The words of this evening's liturgy and its prayers are substantially unaltered from the text that St Chad himself knew in Latin, doubtless by heart, when he said Mass for the departed as abbot of Lastingham, then as bishop at York for the Northumbrians and later at Lichfield for the Mercians. The hallowed use of centuries, therefore, stands behind us as we voice them once more for the repose of Joe's soul; for the mercy of our God Who created him out of love and longed for His creature's perfection and completion in the Kingdom of heaven; and as we offer the very action of God Himself in sacrifice so that the world might be saved - saved from sin and set free from all that holds us back from the Kingdom (cf. Romans 8.21) and keeps us short of the glory of God (Romans 3.23); and saved for the new creation we are intended to be when in the last day we will find how we never die because in Christ Who was crucified there is none other than resurrection and life without limit (cf John 11.17-27).
Not only St Chad but Joe Cassidy treasured these words, and the offering of this sacrifice, from deep within his being from the moment of his ordination as a priest in God's one, holy, Catholic Church. We know his journey from Catholic to Anglican; from Jesuit to husband and father. We know too that his spiritual formation remained integral to his personality and ministry; and his priestly vocation was of the essence of him. Where I stand now in this sanctuary, he stood once too. And I remember vividly and with some awe, the holy men who stood here before him: John Fenton, a great seer of the Lord in the Scriptures and wise in prayer; and Michael Ramsey, archbishop of Canterbury and an apostle of God's glory. Tonight it is the turn of Catholic "Chadsians" - thanks to the gracious invitation of Dr Ashley Wilson the Chaplain of our College - to add the most sacred act of our Religion to all the other prayers that have gone before. We do so in the same spirit of unity in grief, affection, missing what has been lost, desiring to do something generous that will aid Joe and this College to which he dedicated his life, and so in a spirit of close meeting and solidarity.

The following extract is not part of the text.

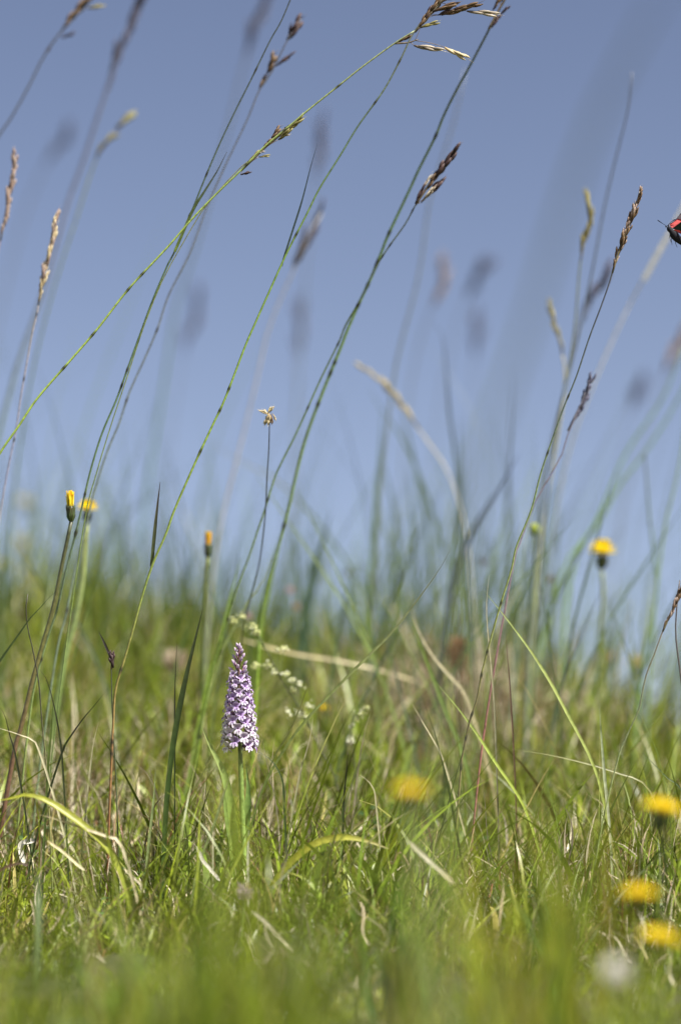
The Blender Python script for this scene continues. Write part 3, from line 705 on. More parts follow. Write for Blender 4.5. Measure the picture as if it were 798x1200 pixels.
# the two crossing stems whose heads meet at the top
GS('bright green stem crossing the sky diagonally to two loose dry spikelets',
   [(486, 36), (462, 51), (425, 78), (400, 98), (360, 130), (340, 147), (310, 172), (282, 200), (252, 229), (225, 257), (200, 286), (187, 300), (150, 340), (115, 385), (85, 420), (45, 466), (22, 500), (0, 532), (-40, 600), (-70, 680), (-85, 780)],
   3.3, [(.14, .16, .08), (.18, .24, .06), (.20, .28, .05), (.18, .27, .05), (.14, .2, .04)], 1.75, 1.74, nodes=10, n=70,
   head=('list', [(490, 46), (478, 50), (462, 51)], [(484, 53, 522, 60, 'silver', .8), (520, 55, 552, 71, 'pale', .85), (466, 50, 484, 40, 'brown', .9), (492, 33, 515, 25, 'olive', .9)]))
GS('long stem with a rusty base, its brown open seed head at the top edge',
   [(524, -6), (512, 8), (486, 36), (470, 68), (450, 105), (420, 147), (400, 180), (375, 220), (360, 250), (336, 297), (316, 341), (300, 377), (287, 407), (264, 467), (250, 497), (230, 540), (205, 597), (195, 625), (179, 662), (166, 702), (157, 735), (147, 770), (136, 808), (133, 850)],
   3.2, [(.1, .1, .08), (.07, .11, .07), (.12, .2, .04), (.16, .24, .04), (.14, .18, .04), (.17, .10, .04), (.15, .06, .035)], 1.75, 1.75, nodes=7, n=70,
   head=('list', [(526, -10), (505, 16), (486, 38)], [(488, 36, 503, 14, 'brown', 1), (492, 30, 508, 8, 'dark', 1.1), (497, 22, 516, 1, 'brown', 1.1), (503, 14, 522, -8, 'brown', 1), (510, 8, 532, -12, 'silver', 1),
        (506, 14, 540, 2, 'brown', .8), (516, 18, 550, 8, 'brown', .9), (530, 13, 566, 2, 'brown', .8), (512, 18, 530, 10, 'dark', .8), (546, 13, 586, 17, 'silver', .8), (524, 0, 548, -10, 'brown', .9)]),
   leaves=[([(372, 168), (364, 196), (354, 235), (343, 270), (334, 298), (330, 312)], 2.2, [(.03, .045, .07), (.05, .08, .06)]),
           ([(188, 565), (184, 600), (180, 640), (178, 664)], 4.2, [(.05, .035, .035), (.08, .11, .04)])])
GS('dark stem with a short split leaf, running out of the top edge left of centre',
   [(346, -14), (330, 24), (317, 47), (295, 92), (275, 132), (257, 170), (240, 210), (226, 245), (204, 297), (198, 308), (180, 350), (163, 396), (150, 432), (137, 468), (120, 508), (107, 550), (97, 592), (88, 630), (78, 668), (68, 712), (55, 752), (44, 792), (36, 835)],
   2.9, [(.04, .05, .06), (.05, .07, .06), (.06, .10, .04), (.07, .12, .05), (.07, .10, .06), (.15, .20, .06), (.12, .14, .04)], 1.78, 1.8, nodes=8, n=64,
   leaves=[([(266, 178), (255, 200), (240, 224), (226, 247), (205, 295)], 3.6, [(.06, .06, .06), (.07, .10, .04), (.14, .2, .04)])])
GS('seed head of paired olive spikelets lying along the bright diagonal stem',
   [(356, 132), (330, 158), (305, 178), (280, 198), (258, 222), (240, 243), (228, 262), (210, 293), (190, 330), (168, 385), (150, 440), (130, 500), (112, 560), (98, 620)],
   1.8, [(.16, .15, .07), (.13, .18, .05), (.1, .14, .05)], 1.765, 1.8,
   head=('list', [(352, 138), (320, 165), (283, 200)], [(338, 152, 357, 137, 'olive', 1.1), (326, 164, 343, 148, 'olive', 1.1), (318, 162, 330, 147, 'brown', 1.3), (322, 160, 334, 153, 'dark', 1.2), (328, 160, 341, 157, 'pale', 1), (308, 175, 320, 160, 'brown', 1.1),
        (290, 190, 305, 177, 'olive', 1), (303, 184, 317, 182, 'olive', 1), (302, 180, 311, 177, 'silver', 1), (282, 205, 295, 201, 'dark', 1.1), (333, 150, 345, 145, 'brown', 1)]))
GS('thin stem with a dark head of three spikelets beside the dark stem at the top',
   [(353, 22), (337, 47), (318, 85), (304, 106), (290, 140), (270, 182), (255, 215), (240, 250), (222, 298), (198, 346), (185, 385), (170, 420), (152, 460), (140, 496), (125, 532), (110, 580), (100, 622), (88, 670), (78, 720), (66, 770)],
   2.8, [(.05, .05, .06), (.07, .08, .09), (.09, .12, .09), (.1, .14, .06)], 1.9, 1.84, nodes=3,
   head=('list', [(353, 22), (337, 47), (318, 85), (306, 102)], [(336, 47, 356, 18, 'dark', 1.3), (313, 86, 324, 60, 'brown', 1.3), (322, 78, 346, 61, 'dark', .7), (338, 40, 342, 26, 'dark', .8), (304, 104, 313, 84, 'brown', .8)]))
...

Our Mass, you may have noticed, has a slightly different register from the beautiful, moving, poignant and glorious Memorial Service at which we all assisted this afternoon in Durham Cathedral in the Anglican tradition. For instance, in our prayers we have named Joe with his full name. This is not to be stiff and formal but to recall his Baptism, when "Joseph" was given to him as the name by which the Father calls him in his heart of hearts to become His own adopted son (cf. Romans 8.15). Again, we wear black vestments, not to be miserable, but to be true to our mourning and also to our confidence that the night into which Joe went off, as he began his sleep in the peace of Christ, was not the night of guilt and lost goodness into which Judas fled, but more like the Dark Night of the Soul in which God, Whom we cannot see, warmly and sweetly works his wonder of silently, intangible recreating us, purifying us, making us holy, finishing His forgiveness of us, and utterly raising us from out of the dead. It is not for nothing that at Notre Dame in Paris the vestments worn on Easter Day, the Feast of Feasts, were black - sumptuous, woven with silver and gold, their most striking and beautiful, showing light against the dark, their most brilliant and their best.
With these ancient words and conventions, it is the most loving thing to do, to pray for the forgiveness of Joe's sins, not because we fear for him or accuse him but because we are assured of the Lord, seeing our condition, has nothing but unconditional mercy. It is the most loving thing we can do to plead for the repose of his soul, because we are believers in God's inexhaustible promise of Paradise. It is the most loving thing we can do to ask for his admission to the glory and joy of heaven, because we and Joe had long been united in confidence that we shared it, by this very foretaste of it in this world.
Much has been said of Joe's capacity for love and inspiration, as well as his passion for justice and righting what was wrong. I speak for not a few alumni, who had mourned our belonging to St Chad's through too many difficult episodes in its history or ours, leading to what looked like at one point like its almost inevitable demise. We had become strangers in our own land. Joe reached out to us and restored what was lost. He enabled us to take pride once more in our place in St Chad's life and history. He did not approach us merely because as alumni we could be useful; he just wanted us to be part of everything. "Not the things that are yours, by you yourselves" (II Corinthians 12.14, the College's motto) - Non vestra sed vos indeed.
And now it is our turn to reach out with the same love and zeal for him to be brought in, from the night of repose to the glory of living eternally in the midst of God's light and truth. A contemporary of mine at St Chad's reminded me this afternoon that in one of John Fenton's great sermons he had said, "People tend to think of heaven as all clouds. Another image of heaven in the Bible is a feast. I know which I would prefer it to be." When Joe came to St Chad's it was under very heavy clouds. By the grace of God, he made it into a banquet of life, belonging, love, learning and joy. Tonight we pray that out of the clouds of passing out of this world into the Kingdom of heaven, like his Ascended Lord before him, aided by our prayers and the power of this sacrifice, Joe will enter upon the eternal feasting of life and love and joy.